Task statement
Reproduce the material in full, unchanged.
-- Given information start --
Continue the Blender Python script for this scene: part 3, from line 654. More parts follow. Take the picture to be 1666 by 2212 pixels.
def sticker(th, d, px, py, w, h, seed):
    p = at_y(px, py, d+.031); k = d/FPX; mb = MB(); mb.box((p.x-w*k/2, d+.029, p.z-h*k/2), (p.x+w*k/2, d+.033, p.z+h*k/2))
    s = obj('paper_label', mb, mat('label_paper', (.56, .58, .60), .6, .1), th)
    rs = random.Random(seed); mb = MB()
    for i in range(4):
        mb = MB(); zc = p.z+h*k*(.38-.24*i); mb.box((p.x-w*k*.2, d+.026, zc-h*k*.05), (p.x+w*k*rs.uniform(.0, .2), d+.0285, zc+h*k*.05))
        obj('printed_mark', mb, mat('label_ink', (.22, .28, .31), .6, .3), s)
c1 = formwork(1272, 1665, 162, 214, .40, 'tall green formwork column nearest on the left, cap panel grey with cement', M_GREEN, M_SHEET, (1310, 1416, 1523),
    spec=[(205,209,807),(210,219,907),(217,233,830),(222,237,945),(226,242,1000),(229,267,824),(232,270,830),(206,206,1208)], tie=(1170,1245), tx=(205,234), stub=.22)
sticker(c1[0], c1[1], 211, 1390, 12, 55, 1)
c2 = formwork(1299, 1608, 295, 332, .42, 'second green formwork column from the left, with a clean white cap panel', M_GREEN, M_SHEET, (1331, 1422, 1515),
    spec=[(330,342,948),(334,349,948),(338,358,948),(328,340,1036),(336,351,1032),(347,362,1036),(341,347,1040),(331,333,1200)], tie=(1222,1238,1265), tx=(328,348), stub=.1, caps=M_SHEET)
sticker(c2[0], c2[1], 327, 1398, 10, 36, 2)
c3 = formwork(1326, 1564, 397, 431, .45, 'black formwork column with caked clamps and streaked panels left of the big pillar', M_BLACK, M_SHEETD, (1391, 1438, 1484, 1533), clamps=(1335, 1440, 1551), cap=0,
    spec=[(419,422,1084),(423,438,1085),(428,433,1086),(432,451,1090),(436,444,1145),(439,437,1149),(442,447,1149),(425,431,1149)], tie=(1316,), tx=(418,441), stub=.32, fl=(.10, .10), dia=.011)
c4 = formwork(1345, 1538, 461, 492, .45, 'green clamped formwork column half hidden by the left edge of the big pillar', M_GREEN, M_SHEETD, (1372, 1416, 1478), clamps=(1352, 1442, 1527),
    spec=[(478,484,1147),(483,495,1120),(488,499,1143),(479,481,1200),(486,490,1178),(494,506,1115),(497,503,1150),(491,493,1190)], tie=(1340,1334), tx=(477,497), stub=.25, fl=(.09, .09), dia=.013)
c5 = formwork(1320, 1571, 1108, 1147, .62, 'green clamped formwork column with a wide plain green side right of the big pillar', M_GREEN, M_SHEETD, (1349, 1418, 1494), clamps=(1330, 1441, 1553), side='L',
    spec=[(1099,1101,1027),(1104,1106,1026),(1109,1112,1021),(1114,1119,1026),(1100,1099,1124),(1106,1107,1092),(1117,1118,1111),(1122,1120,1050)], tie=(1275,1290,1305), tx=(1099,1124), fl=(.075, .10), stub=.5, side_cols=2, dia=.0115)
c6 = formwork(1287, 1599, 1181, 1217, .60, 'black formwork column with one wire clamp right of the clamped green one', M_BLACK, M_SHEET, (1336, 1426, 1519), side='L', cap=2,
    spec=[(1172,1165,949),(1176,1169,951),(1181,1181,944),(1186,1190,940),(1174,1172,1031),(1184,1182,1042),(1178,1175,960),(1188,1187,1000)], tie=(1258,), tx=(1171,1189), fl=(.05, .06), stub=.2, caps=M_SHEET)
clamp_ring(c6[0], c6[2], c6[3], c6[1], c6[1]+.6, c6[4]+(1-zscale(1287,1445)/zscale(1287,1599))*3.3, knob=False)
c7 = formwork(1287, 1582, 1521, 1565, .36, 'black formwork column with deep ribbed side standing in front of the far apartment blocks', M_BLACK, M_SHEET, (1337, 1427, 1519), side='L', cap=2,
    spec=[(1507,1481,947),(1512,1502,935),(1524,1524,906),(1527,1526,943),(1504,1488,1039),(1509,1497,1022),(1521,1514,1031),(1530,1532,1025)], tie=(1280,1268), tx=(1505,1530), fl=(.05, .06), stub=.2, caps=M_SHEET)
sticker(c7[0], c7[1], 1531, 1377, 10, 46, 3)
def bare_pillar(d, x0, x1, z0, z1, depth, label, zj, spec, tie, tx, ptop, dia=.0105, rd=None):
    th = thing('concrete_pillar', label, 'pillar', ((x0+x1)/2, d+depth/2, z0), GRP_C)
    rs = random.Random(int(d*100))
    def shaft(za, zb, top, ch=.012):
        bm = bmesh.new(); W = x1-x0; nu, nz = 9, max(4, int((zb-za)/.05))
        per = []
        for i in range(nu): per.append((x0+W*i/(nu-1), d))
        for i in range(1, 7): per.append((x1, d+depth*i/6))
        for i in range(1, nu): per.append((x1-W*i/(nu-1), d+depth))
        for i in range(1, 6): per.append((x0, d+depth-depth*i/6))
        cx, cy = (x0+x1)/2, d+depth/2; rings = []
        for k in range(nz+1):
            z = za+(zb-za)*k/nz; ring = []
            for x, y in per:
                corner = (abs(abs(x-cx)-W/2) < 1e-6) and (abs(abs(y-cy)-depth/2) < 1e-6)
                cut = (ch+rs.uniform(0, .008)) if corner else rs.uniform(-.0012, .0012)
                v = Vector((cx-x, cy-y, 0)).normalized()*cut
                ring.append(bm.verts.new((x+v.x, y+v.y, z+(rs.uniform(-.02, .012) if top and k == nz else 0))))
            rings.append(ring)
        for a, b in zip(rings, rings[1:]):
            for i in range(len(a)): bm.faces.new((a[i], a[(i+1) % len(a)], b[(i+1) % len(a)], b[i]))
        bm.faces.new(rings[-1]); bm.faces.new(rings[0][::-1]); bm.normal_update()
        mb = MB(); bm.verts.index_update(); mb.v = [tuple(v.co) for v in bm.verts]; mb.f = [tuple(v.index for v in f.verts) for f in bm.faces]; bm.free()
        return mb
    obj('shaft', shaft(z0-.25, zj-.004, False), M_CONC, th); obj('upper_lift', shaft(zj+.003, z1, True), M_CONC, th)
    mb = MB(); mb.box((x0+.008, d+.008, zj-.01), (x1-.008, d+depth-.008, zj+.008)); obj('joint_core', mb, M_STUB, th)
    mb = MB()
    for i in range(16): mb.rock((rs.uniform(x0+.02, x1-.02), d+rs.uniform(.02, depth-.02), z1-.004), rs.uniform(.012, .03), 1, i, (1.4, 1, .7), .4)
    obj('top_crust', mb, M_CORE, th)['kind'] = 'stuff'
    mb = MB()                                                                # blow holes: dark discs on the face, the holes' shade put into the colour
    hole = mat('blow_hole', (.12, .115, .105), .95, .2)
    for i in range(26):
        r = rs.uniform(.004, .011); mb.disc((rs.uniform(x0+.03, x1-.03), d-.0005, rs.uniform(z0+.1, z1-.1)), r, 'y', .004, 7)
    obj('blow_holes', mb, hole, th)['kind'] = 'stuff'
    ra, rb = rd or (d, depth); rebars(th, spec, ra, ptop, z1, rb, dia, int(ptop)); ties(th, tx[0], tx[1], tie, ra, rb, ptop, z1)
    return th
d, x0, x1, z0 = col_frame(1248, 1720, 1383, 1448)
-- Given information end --
Task response
Continue the Blender Python script for this scene: part 3, from line 654. More parts follow. Take the picture to be 1666 by 2212 pixels.
def sticker(th, d, px, py, w, h, seed):
    p = at_y(px, py, d+.031); k = d/FPX; mb = MB(); mb.box((p.x-w*k/2, d+.029, p.z-h*k/2), (p.x+w*k/2, d+.033, p.z+h*k/2))
    s = obj('paper_label', mb, mat('label_paper', (.56, .58, .60), .6, .1), th)
    rs = random.Random(seed); mb = MB()
    for i in range(4):
        mb = MB(); zc = p.z+h*k*(.38-.24*i); mb.box((p.x-w*k*.2, d+.026, zc-h*k*.05), (p.x+w*k*rs.uniform(.0, .2), d+.0285, zc+h*k*.05))
        obj('printed_mark', mb, mat('label_ink', (.22, .28, .31), .6, .3), s)
c1 = formwork(1272, 1665, 162, 214, .40, 'tall green formwork column nearest on the left, cap panel grey with cement', M_GREEN, M_SHEET, (1310, 1416, 1523),
    spec=[(205,209,807),(210,219,907),(217,233,830),(222,237,945),(226,242,1000),(229,267,824),(232,270,830),(206,206,1208)], tie=(1170,1245), tx=(205,234), stub=.22)
sticker(c1[0], c1[1], 211, 1390, 12, 55, 1)
c2 = formwork(1299, 1608, 295, 332, .42, 'second green formwork column from the left, with a clean white cap panel', M_GREEN, M_SHEET, (1331, 1422, 1515),
    spec=[(330,342,948),(334,349,948),(338,358,948),(328,340,1036),(336,351,1032),(347,362,1036),(341,347,1040),(331,333,1200)], tie=(1222,1238,1265), tx=(328,348), stub=.1, caps=M_SHEET)
sticker(c2[0], c2[1], 327, 1398, 10, 36, 2)
c3 = formwork(1326, 1564, 397, 431, .45, 'black formwork column with caked clamps and streaked panels left of the big pillar', M_BLACK, M_SHEETD, (1391, 1438, 1484, 1533), clamps=(1335, 1440, 1551), cap=0,
    spec=[(419,422,1084),(423,438,1085),(428,433,1086),(432,451,1090),(436,444,1145),(439,437,1149),(442,447,1149),(425,431,1149)], tie=(1316,), tx=(418,441), stub=.32, fl=(.10, .10), dia=.011)
c4 = formwork(1345, 1538, 461, 492, .45, 'green clamped formwork column half hidden by the left edge of the big pillar', M_GREEN, M_SHEETD, (1372, 1416, 1478), clamps=(1352, 1442, 1527),
    spec=[(478,484,1147),(483,495,1120),(488,499,1143),(479,481,1200),(486,490,1178),(494,506,1115),(497,503,1150),(491,493,1190)], tie=(1340,1334), tx=(477,497), stub=.25, fl=(.09, .09), dia=.013)
c5 = formwork(1320, 1571, 1108, 1147, .62, 'green clamped formwork column with a wide plain green side right of the big pillar', M_GREEN, M_SHEETD, (1349, 1418, 1494), clamps=(1330, 1441, 1553), side='L',
    spec=[(1099,1101,1027),(1104,1106,1026),(1109,1112,1021),(1114,1119,1026),(1100,1099,1124),(1106,1107,1092),(1117,1118,1111),(1122,1120,1050)], tie=(1275,1290,1305), tx=(1099,1124), fl=(.075, .10), stub=.5, side_cols=2, dia=.0115)
c6 = formwork(1287, 1599, 1181, 1217, .60, 'black formwork column with one wire clamp right of the clamped green one', M_BLACK, M_SHEET, (1336, 1426, 1519), side='L', cap=2,
    spec=[(1172,1165,949),(1176,1169,951),(1181,1181,944),(1186,1190,940),(1174,1172,1031),(1184,1182,1042),(1178,1175,960),(1188,1187,1000)], tie=(1258,), tx=(1171,1189), fl=(.05, .06), stub=.2, caps=M_SHEET)
clamp_ring(c6[0], c6[2], c6[3], c6[1], c6[1]+.6, c6[4]+(1-zscale(1287,1445)/zscale(1287,1599))*3.3, knob=False)
c7 = formwork(1287, 1582, 1521, 1565, .36, 'black formwork column with deep ribbed side standing in front of the far apartment blocks', M_BLACK, M_SHEET, (1337, 1427, 1519), side='L', cap=2,
    spec=[(1507,1481,947),(1512,1502,935),(1524,1524,906),(1527,1526,943),(1504,1488,1039),(1509,1497,1022),(1521,1514,1031),(1530,1532,1025)], tie=(1280,1268), tx=(1505,1530), fl=(.05, .06), stub=.2, caps=M_SHEET)
sticker(c7[0], c7[1], 1531, 1377, 10, 46, 3)
def bare_pillar(d, x0, x1, z0, z1, depth, label, zj, spec, tie, tx, ptop, dia=.0105, rd=None):
    th = thing('concrete_pillar', label, 'pillar', ((x0+x1)/2, d+depth/2, z0), GRP_C)
    rs = random.Random(int(d*100))
    def shaft(za, zb, top, ch=.012):
        bm = bmesh.new(); W = x1-x0; nu, nz = 9, max(4, int((zb-za)/.05))
        per = []
        for i in range(nu): per.append((x0+W*i/(nu-1), d))
        for i in range(1, 7): per.append((x1, d+depth*i/6))
        for i in range(1, nu): per.append((x1-W*i/(nu-1), d+depth))
        for i in range(1, 6): per.append((x0, d+depth-depth*i/6))
        cx, cy = (x0+x1)/2, d+depth/2; rings = []
        for k in range(nz+1):
            z = za+(zb-za)*k/nz; ring = []
            for x, y in per:
                corner = (abs(abs(x-cx)-W/2) < 1e-6) and (abs(abs(y-cy)-depth/2) < 1e-6)
                cut = (ch+rs.uniform(0, .008)) if corner else rs.uniform(-.0012, .0012)
                v = Vector((cx-x, cy-y, 0)).normalized()*cut
                ring.append(bm.verts.new((x+v.x, y+v.y, z+(rs.uniform(-.02, .012) if top and k == nz else 0))))
            rings.append(ring)
        for a, b in zip(rings, rings[1:]):
            for i in range(len(a)): bm.faces.new((a[i], a[(i+1) % len(a)], b[(i+1) % len(a)], b[i]))
        bm.faces.new(rings[-1]); bm.faces.new(rings[0][::-1]); bm.normal_update()
        mb = MB(); bm.verts.index_update(); mb.v = [tuple(v.co) for v in bm.verts]; mb.f = [tuple(v.index for v in f.verts) for f in bm.faces]; bm.free()
        return mb
    obj('shaft', shaft(z0-.25, zj-.004, False), M_CONC, th); obj('upper_lift', shaft(zj+.003, z1, True), M_CONC, th)
    mb = MB(); mb.box((x0+.008, d+.008, zj-.01), (x1-.008, d+depth-.008, zj+.008)); obj('joint_core', mb, M_STUB, th)
    mb = MB()
    for i in range(16): mb.rock((rs.uniform(x0+.02, x1-.02), d+rs.uniform(.02, depth-.02), z1-.004), rs.uniform(.012, .03), 1, i, (1.4, 1, .7), .4)
    obj('top_crust', mb, M_CORE, th)['kind'] = 'stuff'
    mb = MB()                                                                # blow holes: dark discs on the face, the holes' shade put into the colour
    hole = mat('blow_hole', (.12, .115, .105), .95, .2)
    for i in range(26):
        r = rs.uniform(.004, .011); mb.disc((rs.uniform(x0+.03, x1-.03), d-.0005, rs.uniform(z0+.1, z1-.1)), r, 'y', .004, 7)
    obj('blow_holes', mb, hole, th)['kind'] = 'stuff'
    ra, rb = rd or (d, depth); rebars(th, spec, ra, ptop, z1, rb, dia, int(ptop)); ties(th, tx[0], tx[1], tie, ra, rb, ptop, z1)
    return th
d, x0, x1, z0 = col_frame(1248, 1720, 1383, 1448)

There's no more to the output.